• [DATA]
++++++++++++++++++++

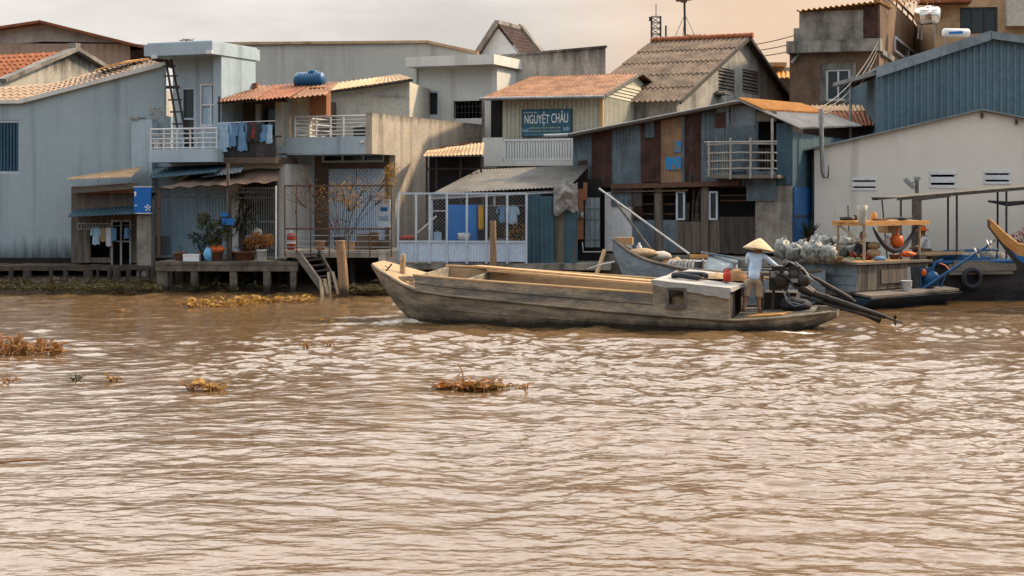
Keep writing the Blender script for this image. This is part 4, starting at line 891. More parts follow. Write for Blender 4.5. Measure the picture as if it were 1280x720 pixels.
l = B3.p(1080, 321, .95); seated(sub(B3, (l.x, .95, zt3-.06), th=-150), 'dark-clothed person sitting under the plank table between the melons and the tan sacks', 'cloth_dark', 'hair', bottoms='cloth_red')
# bucket, engine
mb = MB(); mb.lathe((0,0,0), [(.115,0),(.12,.01),(.15,.27),(.16,.28),(.15,.29),(.14,.27),(.11,.02),(0,.02)], 18); l = B3.p(1133, 368, -.28)
bk = thing('bucket', 'white plastic bucket on the stern platform of the market boat', 'bucket', sub(B3, (l.x, -.28, .40))); mb.build('pail', M['plastic_white'], bk)
mb = MB(); mb.path([(-.15,0,.27),(-.13,-.08,.2),(0,-.16,.13),(.13,-.08,.2),(.15,0,.27)], .006, 5); mb.build('handle', M['steel_grey'], bk)
e0 = B3.p(1153, 362, -.1); ef3 = sub(B3, (e0.x, -.1, .40), th=-4); e1 = ef3.p(1238, 305, 0); dz = e1.z; dxx = e1.x
en3 = thing('longtail_engine', 'blue long-tail engine tilted up at the stern of the market boat', 'engine', ef3)
mb = MB(); mb.path([(0,0,.02),(dxx,0,dz)], [.045,.03], 9); mb.path([(.05,.06,.0),(dxx*.55,.06,dz*.52)], .025, 7); mb.build('propeller_shaft', M['engine_blue'], en3)
mb = MB(); mb.box(.1,.5,.12,.42,.1,.42); mb.lathe((.3,.1,.3), [(.0,-.06),(.2,-.06),(.2,.05),(0,.05)], 18, Matrix.Rotation(R(90), 3, 'X')); mb.box(.15,.4,.15,.35,.42,.55); mb.build('engine_block', M['engine_blue'], en3)
mb = MB(); mb.path([(.32,.2,.5),(.42,.15,.75),(.62,.12,.82)], [.05,.05,.03], 8); mb.path([(0,.1,.0),(-.05,.1,.6)], .025, 6); mb.path([(.55,.1,.05),(.72,.1,.5)], .025, 6); mb.path([(-.1,.1,.55),(.3,.1,.6)], .02, 6); mb.build('exhaust_pipe', M['engine_blue'], en3)
mb = MB(); mb.blob((.05,.05,.46), (.08,.07,.1), .2, 3, 3); mb.path([(.5,.08,.72),(.66,.05,.66),(.8,.05,.5)], .02, 6); mb.build('fuel_tank', M['plastic_orange'], en3)
mb = MB()
for k in range(2):
    x = dxx*(.80+.18*k); z = dz*(.80+.18*k); mb.lathe((x,0,z), [(.0,-.012),(.16,-.012),(.17,0),(.16,.012),(0,.012)], 20, Matrix.Rotation(R(62), 3, 'Y') @ Matrix.Rotation(R(25), 3, 'X'))
for k in range(3): t = k*2.09+.4; mb.leaf((dxx*1.02,0,dz*1.02), (.25, math.cos(t), math.sin(t)), .22, .1, 0)
mb.build('propeller', M['steel_grey'], en3)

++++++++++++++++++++

• [TASK OBJECTIVE] Copy out all of the material exactly as written, without its pictures.

• [FINAL RESULT]
Keep writing the Blender script for this image. This is part 4, starting at line 891. More parts follow. Write for Blender 4.5. Measure the picture as if it were 1280x720 pixels.
l = B3.p(1080, 321, .95); seated(sub(B3, (l.x, .95, zt3-.06), th=-150), 'dark-clothed person sitting under the plank table between the melons and the tan sacks', 'cloth_dark', 'hair', bottoms='cloth_red')
# bucket, engine
mb = MB(); mb.lathe((0,0,0), [(.115,0),(.12,.01),(.15,.27),(.16,.28),(.15,.29),(.14,.27),(.11,.02),(0,.02)], 18); l = B3.p(1133, 368, -.28)
bk = thing('bucket', 'white plastic bucket on the stern platform of the market boat', 'bucket', sub(B3, (l.x, -.28, .40))); mb.build('pail', M['plastic_white'], bk)
mb = MB(); mb.path([(-.15,0,.27),(-.13,-.08,.2),(0,-.16,.13),(.13,-.08,.2),(.15,0,.27)], .006, 5); mb.build('handle', M['steel_grey'], bk)
e0 = B3.p(1153, 362, -.1); ef3 = sub(B3, (e0.x, -.1, .40), th=-4); e1 = ef3.p(1238, 305, 0); dz = e1.z; dxx = e1.x
en3 = thing('longtail_engine', 'blue long-tail engine tilted up at the stern of the market boat', 'engine', ef3)
mb = MB(); mb.path([(0,0,.02),(dxx,0,dz)], [.045,.03], 9); mb.path([(.05,.06,.0),(dxx*.55,.06,dz*.52)], .025, 7); mb.build('propeller_shaft', M['engine_blue'], en3)
mb = MB(); mb.box(.1,.5,.12,.42,.1,.42); mb.lathe((.3,.1,.3), [(.0,-.06),(.2,-.06),(.2,.05),(0,.05)], 18, Matrix.Rotation(R(90), 3, 'X')); mb.box(.15,.4,.15,.35,.42,.55); mb.build('engine_block', M['engine_blue'], en3)
mb = MB(); mb.path([(.32,.2,.5),(.42,.15,.75),(.62,.12,.82)], [.05,.05,.03], 8); mb.path([(0,.1,.0),(-.05,.1,.6)], .025, 6); mb.path([(.55,.1,.05),(.72,.1,.5)], .025, 6); mb.path([(-.1,.1,.55),(.3,.1,.6)], .02, 6); mb.build('exhaust_pipe', M['engine_blue'], en3)
mb = MB(); mb.blob((.05,.05,.46), (.08,.07,.1), .2, 3, 3); mb.path([(.5,.08,.72),(.66,.05,.66),(.8,.05,.5)], .02, 6); mb.build('fuel_tank', M['plastic_orange'], en3)
mb = MB()
for k in range(2):
    x = dxx*(.80+.18*k); z = dz*(.80+.18*k); mb.lathe((x,0,z), [(.0,-.012),(.16,-.012),(.17,0),(.16,.012),(0,.012)], 20, Matrix.Rotation(R(62), 3, 'Y') @ Matrix.Rotation(R(25), 3, 'X'))
for k in range(3): t = k*2.09+.4; mb.leaf((dxx*1.02,0,dz*1.02), (.25, math.cos(t), math.sin(t)), .22, .1, 0)
mb.build('propeller', M['steel_grey'], en3)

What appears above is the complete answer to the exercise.